When I got to Friday, I decided I wouldn't do ANYTHING productive that weekend. I mean NOTHING. No homework, no exercise, no writing, no thinking. A little reading, but that was mostly leisure stuff [you know, like the history of chemistry], not really counting towards progress.

Let me tell you, when I got to Sunday night, I felt like CRAP. With a capital K. Throughout the afternoon on Sunday, I went through mini-bouts of depression [by depression here, I mean I just felt like complete crap, didn't feel like doing anything, just wanted to sleep, didn't really see the point in anything, that sort of stuff]. Eventually, when I got to about 11 that night, I got sick and tired of being sick and tired. I went out for a nice little run [oh yeah, I also forgot to mention that as part of this experiment, I didn't eat anything of any health-redeeming value other than two oranges]. I felt like crap during the run, with lots of little mini , um, burps? But I got through the run, and towards the end I felt great. If I can run with nothing in my stomach but simple sugars and chocolate, then damn can I run when I'm fueled by fruits and veggies!

By the time I got back to my dorm that night, I was back to my normal productive [productive in the sense of doing school work and reading for entertainment / infotainment]. The crappy mood lifted. I felt like a million bucks.
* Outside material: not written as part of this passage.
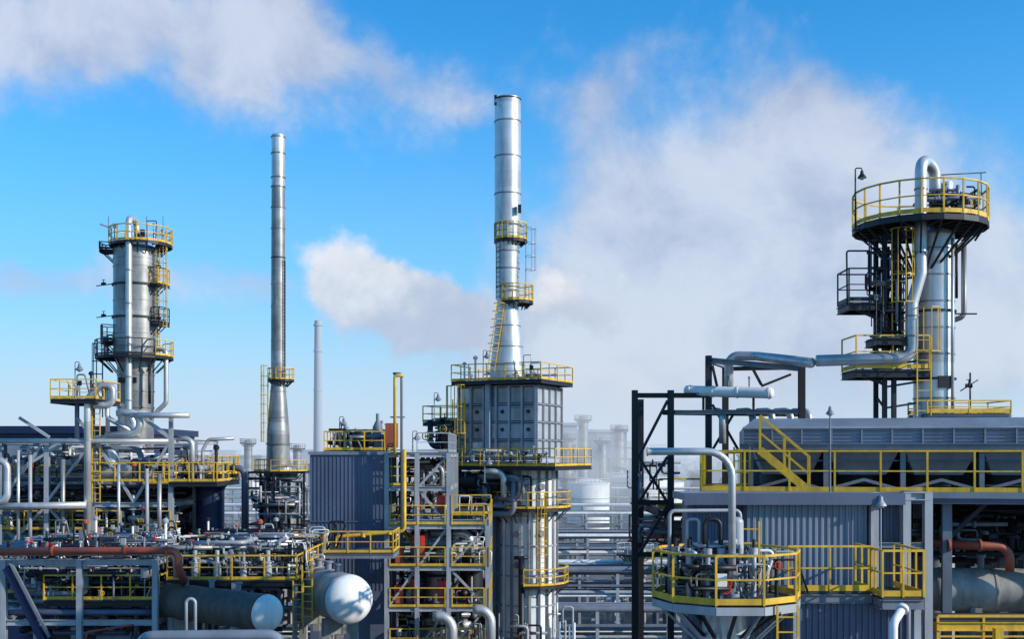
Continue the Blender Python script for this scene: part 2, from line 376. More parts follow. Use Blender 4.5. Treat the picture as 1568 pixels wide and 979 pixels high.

And here I am, Monday evening, wondering what that little experiment tells me? What have I really learned? What do the data points [the depression, the mood swings, the feeling of physical sickness, the headaches, the lethargy, etc.] say?

Well, first off, they tell me to have a new respect for people that choose to live that way. Whether or not they actually 'choice' to live that way being another question entirely. But I can't imagine waking up every single day and living a life like that. I suppose that the person eventually becomes numb to the emptiness since they don't realize that there's something "other" that they could be feeling. But I mean, God, that would be horrible.

I mean, I don't believe in some ultimate purpose to life. Something out there that determines what our lives should be like. But I do know that living a life like that, without any sort of meaning, is not the way to go. If we have to make our own meaning, I would highly advise NOT choosing the path of lazy nihilism. Not a fun choice.

And I guess ultimately it shows me that I still have this "doer" attitude. This belief that if I'm not doing something [useful], my life is being wasted. Okay, yeah, normal people call that sort of person anal retentive. Or OCD. Or a Type A personality. But it works for me.

And when you think about it, everyone is trying to do something all the time to fill the hole in their soul [ho, hum, he... what a great alliteration...]. To get somewhere. Even the ultimate non-doers, mystics, go out of their way to get to the point that they will actually and literally get out of their own way.

Most people just take the path towards optimal pleasure. I learned this Sunday that pleasure doesn't cut it.

Nothing really new here. But it never hurts to remind myself.